College, Yes: Our CAP Students Can Succeed

by Michael McColl

In recent issues of ViewpointS, articles have appeared recommending new approaches to the high failure rate of students in the College Achievement Partnership (CAP), in particular the A-level students. In the Winter 2002 issue, both Bruce Watson's "After A-level, Exit Options: Counseling and Placement Might Provide Alternatives," and Bridget McFadden's "Education for a Changing World Should Change When the System Doesn't Work," propose that a significant number of CAP students are unable to benefit from a college education and should be counseled/tracked to vocational education geared to the job market, "e.g. customer service training skills" (Watson), or "a few specific skill sets, such as computer knowledge, for one" (McFadden).

I strongly disagree. Whether or not our students attain all of their educational goals, it remains crucial that they achieve college level proficiency in reading and writing. Steering A-level students away from college before they have reached this level is an abdication of our responsibility as educators to prepare our students for active participation in our society.* Competence in reading and writing and thinking skills is a powerful leveler. As far as public issues are concerned, the graduate of college-level English courses may be better trained to take an active and useful part than the physicist, engineer, member of the symphony, or indeed the president.

We are trying to provide college educations for the students who, on average, went to the worst schools and whose families had to function with the least amount of money. Their goals and dreams represent the idealism of those for whom an education was not something to be taken for granted, but something pursued with difficulty, against the odds. There are tremendous obstacles, structural problems in society, that militate against the success of our students. How many years of reading and writing levels are they attempting to reclaim during their first semester? Should students' economic backgrounds and the dialects they speak be the primary determinants of whether they achieve competence as readers and writers?

Watson postulates that "the majority of incoming A-level students will not succeed academically for a variety of personal, family, health, and financial reasons . . ." His solution is "to first counsel them, and, second, to place them in other training facilities or in jobs." Why are "personal, family, health" reasons less likely to interfere with a training program and job than with a college education? What do financial problems have to do with a student's intellectual capabilities? If the problem is financial, shouldn't we devote our efforts, not to steering them away from college, but towards making more financial help available? We can teach them why we are underfunded. We can also encourage them to practice their writing and speaking skills by addressing the policy makers who make their lives more difficult, and are able to do so because those affected by these policies are not politically united and active.

Shouldn't our response to students with health problems be something other than suggesting that a college education isn't for them? Since more and more students are going online, many with PCs at home, perhaps some of those with health difficulties could do some of the course work from home. And we need to remember that the problem is not only the student's health, but our country's destructive health care policies.

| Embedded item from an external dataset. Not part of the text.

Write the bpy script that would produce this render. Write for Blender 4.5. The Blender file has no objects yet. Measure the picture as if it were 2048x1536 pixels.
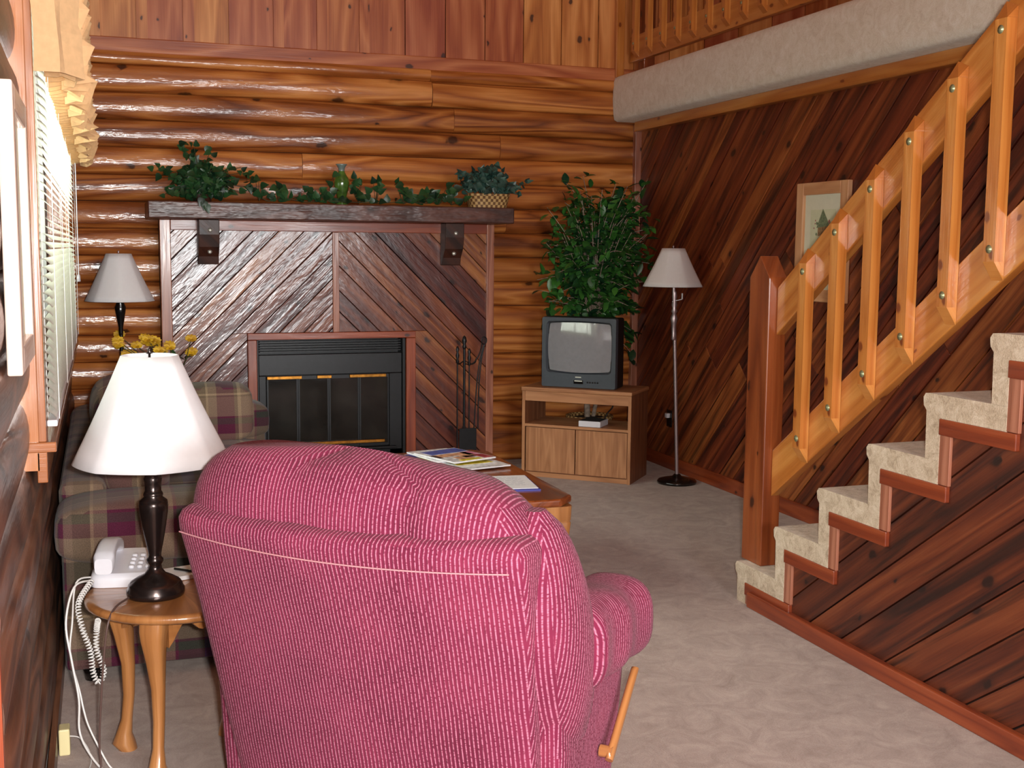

There are other possible reasons for failure not listed by Watson which should also be considered. Is there a chance that the student failed to progress because of an undiagnosed learning disability? Do specialists in this area review the placement exams? Are individual instructors qualified to discern various levels and types of disability? One of my current students in English 098 class has a learning disability that went unrecognized during the placement process; she will lose at least one semester's progress while she seeks testing and begins to learn how to cope with her disability.

We know that many students have trouble with attendance because of child care. Why aren't we talking about trying to provide inexpensive or free child care for our students? It would make a good field work assignment for a 102 student to investigate why such child care for students never seems to be seriously considered; or to begin organizing students to demand that this service be provided. We might also consider being more flexible with our attendance policies when the student is able to email assignments from home.

Are there students who have failed because of surface errors which are not generally considered by composition specialists to be serious problems? Are the policies of the English department informed by current research and theory in the field of composition? Are students failing courses because they fail grammar tests? How many successful professionals can identify a subordinating conjunction? I hope that these questions continue to be regularly discussed.

I do not doubt that Bruce Watson and Bridget McFadden write out of concern for their students, and I appreciate that Bruce Watson puts the "failure" rate of our students in a context that shows how much is being accomplished with a 25% success rate. And we should make efforts to help our students get jobs- but not at the expense of an education that I believe they can achieve, given sufficient opportunity.

When I read the two articles to my 097 students they were stunned, then angry and frightened. They have a lot at stake. For many it's been a long road that has brought them, finally, to our classrooms, and their college attendance is a matter of great consequence. We need to devise interventions to work toward ever higher success rates, not offer-except in the rarest and most extraordinary circumstance-what might be taken as a demoralizing judgment, that they are not adequate to their dreams of education.

It goes without saying that this competence will enhance their professional lives no matter what their field.